I’ll start with the positives because there are a few, despite the almost universal dismissal it’s received. There are some well-shot sequences in the film that provide an adequately creepy atmosphere. The actors, particularly Jeffrey Dean Morgan and an oddly-cast Carey Elwes make the most of a very wobbly and at times cringeworthy script. The ghoulish nasty that plagues the protagonists is well-designed and genuinely frightening at times, with a Doctor Who monster style quality to it. I mean that in a Weeping Angels way, not a Kandyman way. The film gets on with it and doesn’t try to be anything other than what it says on the tin. No, it’s not original in any way, and you can point out parts you’ve seen in The Exorcist, Exorcist III, The Borderlands, The Wicker Man, The Blood on Satan’s Claw and countless others.
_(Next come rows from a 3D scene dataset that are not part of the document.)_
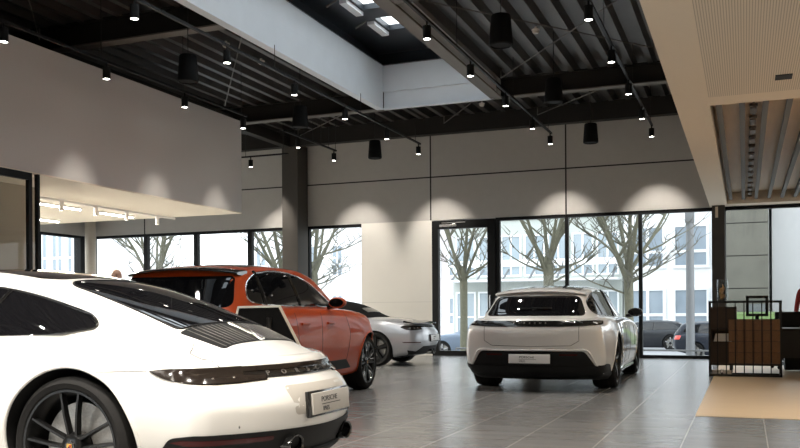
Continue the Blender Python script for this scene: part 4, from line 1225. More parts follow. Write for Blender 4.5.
for i in range(14):
    y = .25 + .66 * i
    mb = MB(); mb.box(-.036, .036, y, y + .30, -.02, .02); mb.box(-.012, .012, y + .30, y + .66, -.008, .008); mb.lathe([(.03, -.03), (.045, -.03), (.045, .0), (.03, .0)], 'z', 14, (0, y + .5, 0), closed=True)
    mb.build('link', M['chain'], ch, 40)
mb = MB(); mb.box(-.005, .005, 0, 9.3, .02, .17); mb.build('hanger_rail', M['black_metal'], ch, None)

# glass partition in front of the lounge
mb = MB(); x = -9.16
mb.box(x, x + .06, 2.0, 9.26, 2.90, 3.0); mb.box(x, x + .06, 2.0, 9.26, 0, .08); mb.box(x, x + .06, 9.20, 9.26, .08, 2.90)
mb.box(x, x + .06, 9.36, 9.40, 0, 3.0)
for y in (2.0, 5.6): mb.box(x, x + .06, y, y + .06, .08, 2.90)
gp = struct(mb, 'window_90', M['frame'])
struct(MB().box(x + .025, x + .035, 2.0, 9.40, .06, 2.95), 'pane', M['pane_thin'], gp)
slab('wall_lounge.001', -10.2, -10.1, 2.0, 10.42, 0, 3.0, M['lounge_wall'])
# ------------------------------------------------------------------ lamps, speakers, rods
def lamp_light(o, loc, energy, size, blend=.35, col=(1, .93, .84), rad=.04):
    l = bpy.data.lights.new('spot_light', 'SPOT'); l.energy = energy; l.spot_size = R(size); l.spot_blend = blend; l.color = col; l.shadow_soft_size = rad
    q = bpy.data.objects.new('spot_light', l); COL.objects.link(q); q.location = loc; q.parent = o
    return q
E_SPOT = 430
def spot_proto():
    o = empty('ceiling_spotlight', (0, 0, 0))
    mb = MB(); mb.lathe([(.046, -.0), (.055, -.0), (.055, .17), (.0, .17)], 'z', 24); mb.lathe([(.046, .0), (.040, .02), (0, .02)], 'z', 24)
    mb.tube([(0, 0, .17), (0, 0, .235)], .014)
    mb.build('lamp_housing', M['lamp_black'], o, 40)
    mb = MB(); mb.lathe([(0, .004), (.0455, .004)], 'z', 20); mb.build('lamp_lens', M['glow'], o, None, False)
    lamp_light(o, (0, 0, -.01), E_SPOT, 88, .9)
    return o
sp0 = spot_proto(); first = [True]
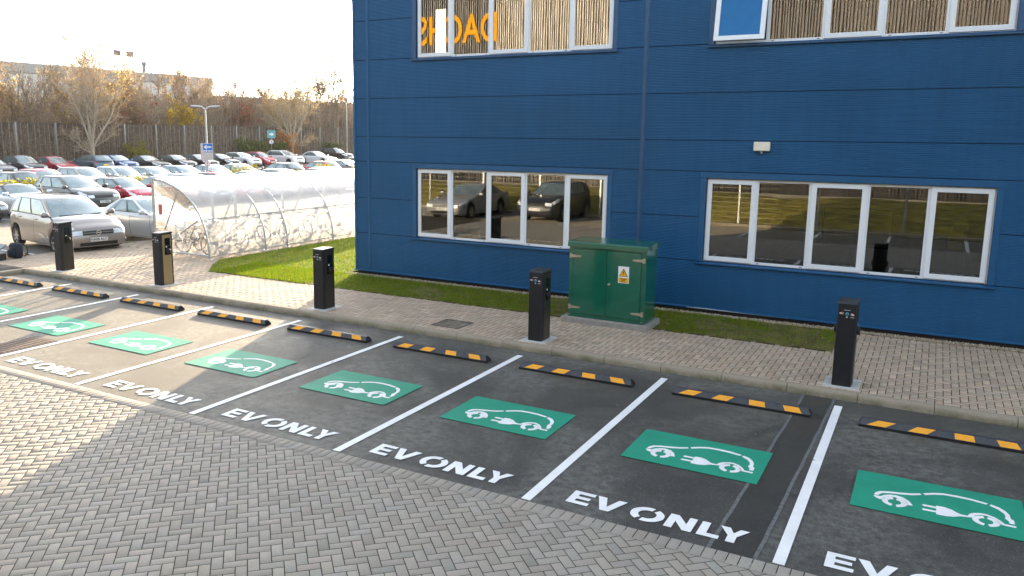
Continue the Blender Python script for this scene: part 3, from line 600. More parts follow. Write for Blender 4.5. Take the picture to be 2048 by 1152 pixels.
for y in RY:
    o=obj('hoop',MB().tube([(x,y-4,z+SZ-.1) for x,z in SP],.028,8),STEEL,t,ang=50)
    obj('rear_post',MB().box(-2.24,-2.18,y-4.03,y-3.97,0,2.16+SZ-.1),STEEL,t); 
    obj('strut',MB().tube([(-2.15,y-4,.05),(-1.18,y-4,1.85)],.022,6).tube([(-2.15,y-4,.10),(-.40,y-4,1.07)],.022,6),STEEL,t)
    obj('foot_plate',MB().box(-.09,.09,y-4.09,y-3.91,-.0,.012),STEEL,t)
iz=lambda zt:min(SP,key=lambda q:abs(q[1]-zt))
for (x,z) in (SP[0],iz(2.03),iz(1.1),(-.015,.12)):
    obj('purlin',MB().tube([(x+.01,-.05,z+SZ-.1),(x+.01,9.8,z+SZ-.1)],.016,6),STEEL,t)
for a,b in zip(RY,RY[1:]):
    vs=[];
    for x,z in SP[:-1]+[(-.003,.10)]:
        for yy in (a-4+.02,b-4-.02): vs.append((x+.018,yy,z+SZ-.1+.018))
    n=len(vs)//2; mb=MB().add(vs,[(2*i,2*i+1,2*i+3,2*i+2) for i in range(n-1)]); obj('roof_sheet',mb,POLY,t,ang=60)
gz=[(x,z+SZ-.1) for x,z in SP if z>.12]; 
obj('gable_sheet',MB().poly([(x,0,z) for x,z in gz]+[(-.6,0,.12),(-2.1,0,.12),(-2.2,0,.6)]),POLYG,t); obj('gable_rail',MB().tube([(-.01,0,.1),(-2.2,0,.1)],.025,6),STEEL,t)
obj('rear_rail',MB().tube([(-2.2,0,.75),(-2.2,9.75,.75)],.02,6),STEEL,t)
obj('gable_label',MB().box(-2.0,-1.85,-.012,-.004,1.15,1.45),M('faded_red_label',(.5,.12,.1),.5),t)
def make_bike(i,y,lab,col):
    t=thing('bicycle',(-17.52,y,.1),lab,'bicycle','bicycles in the shelter',rz=RNG.normal(0,.06)+(math.pi if i%2 else 0)); fm=M('bike_frame_%d'%i,col,.3)
    for x in (-.52,.53):
        w_=obj('wheel',MB().lathe([(.335+.02*math.cos(a),.02*math.sin(a)) for a in [k*math.pi/3 for k in range(6)]],(x,0,.355),'y',22,closed=True),TYRE,t,ang=60); sp_=MB()
        for k in range(14): a=k*math.pi/7; sp_.tube([(x,0,.355),(x+.32*math.cos(a),0,.355+.32*math.sin(a))],.003,3,cap=False)
        obj('spokes',sp_.lathe([(.305,-.012),(.32,0),(.305,.012)],(x,0,.355),'y',22),ALLOY,w_)
    P=dict(bb=(-.08,0,.30),seat=(-.25,0,.78),head=(.33,0,.80),h2=(.36,0,.68),ra=(-.52,0,.355),fa=(.53,0,.355)); f=MB()
    for a,b,r_ in (('bb','seat',.017),('seat','head',.017),('bb','h2',.019),('bb','ra',.012),('seat','ra',.011),('h2','fa',.014)): f.tube([P[a],P[b]],r_,6)
    obj('frame',f,fm,t); obj('handlebar',MB().tube([(.33,0,.80),(.31,0,.96)],.014,6).tube([(.24,-.29,.97),(.34,-.14,.98),(.34,.14,.98),(.24,.29,.97)],.014,6),BLACKP,t)
    obj('saddle',MB().tube([(-.25,0,.78),(-.28,0,.90)],.013,6).box(-.40,-.14,-.06,.06,.90,.945,0,.02),BLACKP,t)
    obj('crank',MB().lathe([(.09,-.01),(.09,.01),(.0,.01)],(-.08,.03,.30),'y',14).tube([(-.08,.05,.30),(.06,.05,.20)],.01,5),DGRILL,t)
BK=[(4.45,'dark bicycle leaning just inside the near gable of the shelter',(.02,.02,.03)),(5.0,'black mountain bicycle second from the near gable of the shelter',(.015,.015,.015)),(5.75,'dark red bicycle under the first shelter hoop bay',(.25,.02,.02)),(6.6,'grey bicycle in the narrow shelter bay between two close hoops',(.2,.2,.21)),(7.7,'dark blue bicycle after the second close hoop of the shelter',(.02,.04,.12)),(8.6,'silver bicycle leaning in the middle shelter bay',(.4,.4,.4)),(10.0,'black bicycle in the shelter bay beyond the fourth hoop',(.02,.02,.02)),(10.8,'dark green bicycle deepest in the shelter near the building corner',(.02,.08,.04))]
for i,(y,l,c) in enumerate(BK): make_bike(i,y,l,c)
# ------------------------------------------------------------------ cars
T=dict(
 mpv=dict(L=4.08,W=1.69,H=1.55,fo=.80,wb=2.6,r=.315,hood=.93,cz=1.0,nz=.80,bz=1.02,tz=1.0,rf=.92,rr=.42,tb=.10,quarter=[(.05,.19),(.23,.53),(.57,.93)],cl=.19),
 hatch=dict(L=4.25,W=1.79,H=1.46,fo=.88,wb=2.62,r=.32,hood=1.12,cz=.97,nz=.74,bz=1.0,tz=.98,rf=.95,rr=.60,tb=.16,quarter=[(.09,.17),(.21,.53),(.57,.93)],cl=.17),
 mini=dict(L=3.5,W=1.62,H=1.46,fo=.72,wb=2.34,r=.29,hood=.78,cz=.98,nz=.78,bz=1.02,tz=.98,rf=.85,rr=.40,tb=.10,quarter=[(.16,.44),(.50,.92)],cl=.17),
 suv=dict(L=4.45,W=1.84,H=1.64,fo=.92,wb=2.68,r=.36,hood=1.15,cz=1.10,nz=.93,bz=1.12,tz=1.10,rf=.95,rr=.62,tb=.14,quarter=[(.07,.18),(.22,.53),(.57,.93)],cl=.22),
 suvs=dict(L=4.2,W=1.79,H=1.55,fo=.85,wb=2.6,r=.34,hood=1.05,cz=1.04,nz=.86,bz=1.06,tz=1.04,rf=.92,rr=.58,tb=.14,quarter=[(.08,.17),(.21,.53),(.57,.93)],cl=.20),
 saloon=dict(L=4.85,W=1.85,H=1.45,fo=.93,wb=2.84,r=.33,hood=1.40,cz=.96,nz=.72,bz=.99,tz=.98,rf=1.0,rr=1.45,tb=.50,quarter=[(.17,.27),(.30,.58),(.62,.93)],cl=.16),
 coupe=dict(L=4.2,W=1.84,H=1.36,fo=.88,wb=2.5,r=.33,hood=1.38,cz=.93,nz=.70,bz=.97,tz=.95,rf=.98,rr=1.35,tb=.30,quarter=[(.22,.40),(.45,.92)],cl=.14),
 pickup=dict(L=5.1,W=1.85,H=1.82,fo=.92,wb=3.05,r=.38,hood=1.25,cz=1.15,nz=1.0,bz=1.15,tz=1.12,rf=.85,rr=.22,tb=.08,quarter=[(.06,.34),(.43,.62),(.66,.93)],cl=.26))
WM={}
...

It does, however, have a sense of well-done efficiency for the most part. That being said, there are three or four shots of ghastly CGI which do unfortunately bring the quality down. If all of these had been cut, I think this really would have elevated the film, which gives you an idea of just how poor these scenes are. I’ve already mentioned the iffy script, but it gets particularly daft during the ending, which is actually quite engaging for the most part, so it does sadly sour the last few minutes.

If anyone does decide to give this a watch, disengage your brain and enjoy it as a mindless scare with some interesting elements and a few rubbish ones too. As a seasoned horror fan, I’ve seen many poorer flicks than this. It’s totally unpretentious and unoriginal, but awful and unentertaining it is not. There is a genuinely good film somewhere in there, but it is heavily hampered by mediocrity and some very poor sequences.